SIMULATION OF DISPLACEMENT DAMAGE CROSS SECTION OF CUPROUS OXIDE/ZINC OXIDE (Cu2O/ZnO) BASED HETEROJUNCTION DEVICE

In space, semiconductor devices are vulnerable to the various effect of a high energy level of radiation, causing Single Event Upsets (SEU), damaging or altering the lattice structure of the semiconductor device. The effect of energy level exposure and angle of trajectory on semiconductor device had received very little attention. In this research, the simulated sample is cuprous oxide/zinc oxide (Cu2O/ZnO) based Heterojunction Device.
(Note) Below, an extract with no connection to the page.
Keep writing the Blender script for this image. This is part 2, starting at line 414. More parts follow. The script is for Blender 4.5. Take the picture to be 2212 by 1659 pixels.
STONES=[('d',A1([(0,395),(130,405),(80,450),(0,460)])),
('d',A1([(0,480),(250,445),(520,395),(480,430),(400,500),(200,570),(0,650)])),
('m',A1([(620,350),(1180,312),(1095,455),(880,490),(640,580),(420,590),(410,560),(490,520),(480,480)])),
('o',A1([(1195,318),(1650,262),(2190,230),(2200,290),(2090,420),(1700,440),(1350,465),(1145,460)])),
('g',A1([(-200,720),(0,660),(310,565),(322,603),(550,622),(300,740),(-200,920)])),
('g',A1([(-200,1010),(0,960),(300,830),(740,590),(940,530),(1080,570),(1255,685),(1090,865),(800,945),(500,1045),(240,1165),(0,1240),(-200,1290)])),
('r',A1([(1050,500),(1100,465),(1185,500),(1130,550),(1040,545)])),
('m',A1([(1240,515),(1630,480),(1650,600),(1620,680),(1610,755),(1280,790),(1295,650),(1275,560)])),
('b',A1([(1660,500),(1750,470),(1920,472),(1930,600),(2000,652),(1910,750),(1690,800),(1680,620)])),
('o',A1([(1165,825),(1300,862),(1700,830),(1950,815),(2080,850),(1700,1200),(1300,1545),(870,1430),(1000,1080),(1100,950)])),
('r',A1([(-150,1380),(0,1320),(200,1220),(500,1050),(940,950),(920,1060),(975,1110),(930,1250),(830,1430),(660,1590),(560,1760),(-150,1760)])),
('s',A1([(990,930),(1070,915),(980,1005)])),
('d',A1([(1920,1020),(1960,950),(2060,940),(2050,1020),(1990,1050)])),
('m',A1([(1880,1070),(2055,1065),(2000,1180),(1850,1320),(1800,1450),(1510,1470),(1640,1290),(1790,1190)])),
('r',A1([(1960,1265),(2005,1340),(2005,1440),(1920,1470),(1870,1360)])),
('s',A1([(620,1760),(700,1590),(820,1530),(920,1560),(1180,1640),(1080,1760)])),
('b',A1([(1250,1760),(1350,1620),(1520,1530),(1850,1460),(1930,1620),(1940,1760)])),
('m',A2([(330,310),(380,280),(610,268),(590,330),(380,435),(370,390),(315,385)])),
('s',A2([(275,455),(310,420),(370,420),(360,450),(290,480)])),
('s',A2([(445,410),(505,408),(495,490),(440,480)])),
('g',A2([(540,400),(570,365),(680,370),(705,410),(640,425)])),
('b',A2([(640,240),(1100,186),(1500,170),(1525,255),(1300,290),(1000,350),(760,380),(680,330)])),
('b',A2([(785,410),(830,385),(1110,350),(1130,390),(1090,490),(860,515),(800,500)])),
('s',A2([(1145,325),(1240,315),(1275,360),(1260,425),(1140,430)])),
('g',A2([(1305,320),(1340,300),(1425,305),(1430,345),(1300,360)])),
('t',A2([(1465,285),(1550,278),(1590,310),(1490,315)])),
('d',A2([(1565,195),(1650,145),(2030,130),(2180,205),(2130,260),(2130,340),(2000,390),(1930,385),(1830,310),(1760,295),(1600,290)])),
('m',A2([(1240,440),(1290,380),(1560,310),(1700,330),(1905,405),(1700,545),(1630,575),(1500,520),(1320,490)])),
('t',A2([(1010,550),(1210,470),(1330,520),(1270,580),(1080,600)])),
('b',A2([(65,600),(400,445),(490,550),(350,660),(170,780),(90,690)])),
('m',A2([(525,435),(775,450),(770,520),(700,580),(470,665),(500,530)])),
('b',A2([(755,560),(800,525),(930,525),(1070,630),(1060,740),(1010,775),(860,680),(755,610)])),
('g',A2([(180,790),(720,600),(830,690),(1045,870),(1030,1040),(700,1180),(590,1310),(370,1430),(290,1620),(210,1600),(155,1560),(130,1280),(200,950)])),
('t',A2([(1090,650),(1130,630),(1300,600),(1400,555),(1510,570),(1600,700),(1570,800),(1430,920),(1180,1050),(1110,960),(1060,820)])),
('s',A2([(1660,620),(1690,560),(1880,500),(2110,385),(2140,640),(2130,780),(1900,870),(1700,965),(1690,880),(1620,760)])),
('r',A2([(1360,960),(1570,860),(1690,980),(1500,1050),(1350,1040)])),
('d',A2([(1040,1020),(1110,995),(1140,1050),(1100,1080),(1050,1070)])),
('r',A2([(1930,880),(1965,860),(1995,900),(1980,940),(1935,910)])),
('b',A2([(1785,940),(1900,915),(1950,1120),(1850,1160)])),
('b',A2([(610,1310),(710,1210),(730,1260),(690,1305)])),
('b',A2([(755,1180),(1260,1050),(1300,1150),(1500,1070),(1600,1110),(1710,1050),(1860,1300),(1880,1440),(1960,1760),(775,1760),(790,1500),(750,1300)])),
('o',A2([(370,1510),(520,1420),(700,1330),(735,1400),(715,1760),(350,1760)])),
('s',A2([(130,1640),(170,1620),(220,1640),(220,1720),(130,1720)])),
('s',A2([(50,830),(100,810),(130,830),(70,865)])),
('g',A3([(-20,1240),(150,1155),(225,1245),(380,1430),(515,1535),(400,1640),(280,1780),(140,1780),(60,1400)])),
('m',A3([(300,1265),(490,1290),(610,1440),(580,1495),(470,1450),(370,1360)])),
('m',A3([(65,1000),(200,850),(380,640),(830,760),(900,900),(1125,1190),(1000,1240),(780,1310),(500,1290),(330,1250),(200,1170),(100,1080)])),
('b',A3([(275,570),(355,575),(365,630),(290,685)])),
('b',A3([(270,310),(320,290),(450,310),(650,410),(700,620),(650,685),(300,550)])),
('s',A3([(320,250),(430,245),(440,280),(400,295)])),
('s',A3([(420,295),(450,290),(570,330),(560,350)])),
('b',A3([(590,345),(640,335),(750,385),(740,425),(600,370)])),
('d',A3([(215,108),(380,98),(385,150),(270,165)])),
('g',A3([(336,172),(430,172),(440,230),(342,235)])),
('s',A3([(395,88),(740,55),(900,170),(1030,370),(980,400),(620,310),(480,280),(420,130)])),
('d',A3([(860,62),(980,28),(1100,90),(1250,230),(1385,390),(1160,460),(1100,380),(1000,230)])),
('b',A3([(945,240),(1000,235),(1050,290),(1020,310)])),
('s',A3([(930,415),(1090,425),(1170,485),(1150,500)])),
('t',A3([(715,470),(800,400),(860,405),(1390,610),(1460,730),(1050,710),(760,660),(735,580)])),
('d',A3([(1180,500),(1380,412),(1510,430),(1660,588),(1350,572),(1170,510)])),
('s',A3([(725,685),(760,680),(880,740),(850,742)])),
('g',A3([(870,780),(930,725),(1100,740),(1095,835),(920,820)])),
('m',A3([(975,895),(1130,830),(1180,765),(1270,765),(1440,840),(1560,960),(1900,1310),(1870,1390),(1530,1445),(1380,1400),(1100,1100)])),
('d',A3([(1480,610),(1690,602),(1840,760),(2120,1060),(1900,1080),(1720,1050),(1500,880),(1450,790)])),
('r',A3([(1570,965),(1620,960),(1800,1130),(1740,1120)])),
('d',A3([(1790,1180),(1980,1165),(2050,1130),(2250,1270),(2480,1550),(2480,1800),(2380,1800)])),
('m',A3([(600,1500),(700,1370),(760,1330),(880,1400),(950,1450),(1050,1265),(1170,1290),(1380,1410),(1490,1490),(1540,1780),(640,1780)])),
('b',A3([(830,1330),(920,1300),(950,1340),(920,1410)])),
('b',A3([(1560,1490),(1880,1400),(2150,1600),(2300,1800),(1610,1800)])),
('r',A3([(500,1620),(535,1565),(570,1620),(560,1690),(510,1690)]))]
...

The device was initially characterized using the General-Purpose Photovoltaic Device Model (GPVDM) simulation to obtain the current-voltage (IV) and current density-voltage (JV). The radiation damage was then modelled using cascade simulation on the effect of elastic and inelastic scattering by Cobalt-60 (Co-60) ions using Stopping and Range of Ions in Matter (SRIM-TRIM) simulation. GPVDM simulation shows, the recombination rate of hole and electrons at V-oc is obtained to be 3.985e(-35) m(-3)s(-1). SRIM-TRIM simulation shows that at 1.5 MeV particle radiation energy, it was found that the stopping range is about 1.07 mu m and at a maximum energy of 10 MeV, the stopping range is about 4.08 mu m. At E-Co = 1500 keV, E-Co = 5000 kev and E-Co = 10000 keV, the total ionization is 1173.8 keV/Ion 4267 keV/Ion and 9550.8 keV/Ion at an ion angle trajectory of 60 degrees. This paper highlights the roles of energy of the Primary Knock-on Atom (PKA) and the response of device to ion collision cascade at different irradiation angle.